Re: ODBC v OO4O. Any Comments?
Date: 1995/07/02
Message-ID: <DB2BtH.10v_at_ainet.com>#1/1
brian_at_qns.com (Brian Towles) wrote:
>Bill Meahan <wmeahan_at_pmsb18.pms.ford.com> wrote on 29 Jun 1995
>12:19:36 GMT:
> [Slice, Dice, And Frappe]
>>What many (most?) people who use Visual Basic think of as "using ODBC,"
>>however, is using the VB Data Control or (programmatically) the VB
>>"Data Access Objects" (CreateDyanaset, etc). These objects are built
>>on top of the MS Access "Jet engine" (really just MS Access without the
>>user interface) which, in turn, uses the ODBC API (transparently) to
>>get to remote databases (Oracle and others).

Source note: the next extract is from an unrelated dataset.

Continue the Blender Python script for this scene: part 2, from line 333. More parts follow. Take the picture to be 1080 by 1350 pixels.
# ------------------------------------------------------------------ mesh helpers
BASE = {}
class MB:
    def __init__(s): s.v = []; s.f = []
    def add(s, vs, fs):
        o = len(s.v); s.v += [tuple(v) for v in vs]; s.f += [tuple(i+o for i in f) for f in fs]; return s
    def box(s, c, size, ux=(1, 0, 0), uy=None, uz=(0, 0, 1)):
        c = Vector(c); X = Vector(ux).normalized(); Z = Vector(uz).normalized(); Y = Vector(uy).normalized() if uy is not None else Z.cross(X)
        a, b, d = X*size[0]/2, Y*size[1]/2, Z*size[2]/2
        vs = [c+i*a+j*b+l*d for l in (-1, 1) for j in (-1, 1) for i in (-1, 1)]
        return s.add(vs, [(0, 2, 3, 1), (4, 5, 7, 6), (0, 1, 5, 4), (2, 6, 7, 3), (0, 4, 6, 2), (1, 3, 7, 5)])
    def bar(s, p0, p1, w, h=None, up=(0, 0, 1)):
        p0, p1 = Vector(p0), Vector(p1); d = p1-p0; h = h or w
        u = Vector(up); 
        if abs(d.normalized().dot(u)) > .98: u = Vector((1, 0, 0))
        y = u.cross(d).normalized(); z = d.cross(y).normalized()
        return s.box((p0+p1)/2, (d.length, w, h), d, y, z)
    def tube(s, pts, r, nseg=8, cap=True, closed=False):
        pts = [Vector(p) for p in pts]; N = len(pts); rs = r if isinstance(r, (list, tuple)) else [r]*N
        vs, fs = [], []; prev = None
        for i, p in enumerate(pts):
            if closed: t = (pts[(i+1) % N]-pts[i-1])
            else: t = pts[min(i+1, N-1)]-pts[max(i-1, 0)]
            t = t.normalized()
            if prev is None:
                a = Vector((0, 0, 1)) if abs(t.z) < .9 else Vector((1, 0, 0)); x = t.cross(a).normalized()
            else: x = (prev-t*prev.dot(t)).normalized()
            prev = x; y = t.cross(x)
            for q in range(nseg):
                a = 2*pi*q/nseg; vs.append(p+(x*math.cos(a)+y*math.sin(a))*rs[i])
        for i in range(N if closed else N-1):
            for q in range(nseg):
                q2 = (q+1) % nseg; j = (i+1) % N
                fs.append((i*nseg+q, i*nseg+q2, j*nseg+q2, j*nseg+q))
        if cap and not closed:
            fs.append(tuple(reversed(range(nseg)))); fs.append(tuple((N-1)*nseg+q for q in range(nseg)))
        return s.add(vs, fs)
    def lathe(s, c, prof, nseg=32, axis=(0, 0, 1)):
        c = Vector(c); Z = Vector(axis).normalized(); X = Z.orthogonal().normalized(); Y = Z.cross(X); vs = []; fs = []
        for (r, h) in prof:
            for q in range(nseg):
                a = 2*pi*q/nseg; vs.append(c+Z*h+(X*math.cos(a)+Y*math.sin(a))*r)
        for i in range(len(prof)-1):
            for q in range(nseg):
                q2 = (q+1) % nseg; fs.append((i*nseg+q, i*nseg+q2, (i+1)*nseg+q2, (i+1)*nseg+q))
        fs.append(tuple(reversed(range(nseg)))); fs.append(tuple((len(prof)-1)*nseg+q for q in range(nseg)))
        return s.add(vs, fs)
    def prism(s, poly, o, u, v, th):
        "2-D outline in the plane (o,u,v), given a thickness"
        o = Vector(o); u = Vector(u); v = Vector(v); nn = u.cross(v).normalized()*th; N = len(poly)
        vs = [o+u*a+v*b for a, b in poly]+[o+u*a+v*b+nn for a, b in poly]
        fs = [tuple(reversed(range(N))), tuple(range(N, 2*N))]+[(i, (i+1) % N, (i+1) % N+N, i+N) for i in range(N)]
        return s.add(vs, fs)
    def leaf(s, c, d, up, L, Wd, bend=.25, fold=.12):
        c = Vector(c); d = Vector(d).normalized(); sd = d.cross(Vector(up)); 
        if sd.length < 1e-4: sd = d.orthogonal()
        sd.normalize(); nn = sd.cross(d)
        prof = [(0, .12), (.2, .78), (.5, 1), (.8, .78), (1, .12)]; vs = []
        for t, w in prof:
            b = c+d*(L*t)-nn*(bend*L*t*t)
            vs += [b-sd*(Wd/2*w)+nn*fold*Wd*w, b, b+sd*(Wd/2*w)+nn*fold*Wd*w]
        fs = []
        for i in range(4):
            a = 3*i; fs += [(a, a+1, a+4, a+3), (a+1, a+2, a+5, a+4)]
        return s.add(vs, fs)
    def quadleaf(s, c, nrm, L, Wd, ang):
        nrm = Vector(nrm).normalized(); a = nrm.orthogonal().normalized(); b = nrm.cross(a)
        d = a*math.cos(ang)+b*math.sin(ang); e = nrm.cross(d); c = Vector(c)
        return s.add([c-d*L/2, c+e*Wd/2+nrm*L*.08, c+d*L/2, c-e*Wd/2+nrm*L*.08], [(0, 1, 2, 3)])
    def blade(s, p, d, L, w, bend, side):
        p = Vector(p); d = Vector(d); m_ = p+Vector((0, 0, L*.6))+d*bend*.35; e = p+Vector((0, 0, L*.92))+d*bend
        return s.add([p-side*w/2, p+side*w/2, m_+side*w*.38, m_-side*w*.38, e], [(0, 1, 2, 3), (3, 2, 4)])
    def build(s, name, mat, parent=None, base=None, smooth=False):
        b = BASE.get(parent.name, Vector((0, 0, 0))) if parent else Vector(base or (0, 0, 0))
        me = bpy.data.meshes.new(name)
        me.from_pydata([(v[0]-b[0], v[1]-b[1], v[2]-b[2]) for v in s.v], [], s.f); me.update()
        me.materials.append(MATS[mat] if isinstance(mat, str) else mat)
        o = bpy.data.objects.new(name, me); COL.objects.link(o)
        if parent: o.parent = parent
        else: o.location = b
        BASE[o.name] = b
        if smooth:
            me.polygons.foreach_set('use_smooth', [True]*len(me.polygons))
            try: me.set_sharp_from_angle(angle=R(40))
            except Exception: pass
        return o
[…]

>Ahhh... but if you use SQLPASSTHROUGH on your Datacontrol or Dynaset
>the JET does no manipulation and hands the SQL directly to the ODBC
>API. Without the SQLPASSTHROUGH the Jet tries to optimize the Query
>and then passes it on. The net effect of the SQLPASSTHROUGH is to
>turn off the Jet Engine and merly use it as a object which will make
>all the nessesary ODBC calls for you.
>But there are some drawbacks. You can't really use the returned
>dynaset to update the backend oracle table (Yes you can do it if the
>dynaset contains the primary key to the table and the table has a
>primary key..but it is slower then using executable SQL (UPDATE,
>INSERT, etc) to manipulate the data and refreshing your dynaset.
Yes, but these ExecuteSQLs happen in a different, autocommited, database connection if you use JET. This really screws things up if you expect COMMIT and ROLLBACK to work.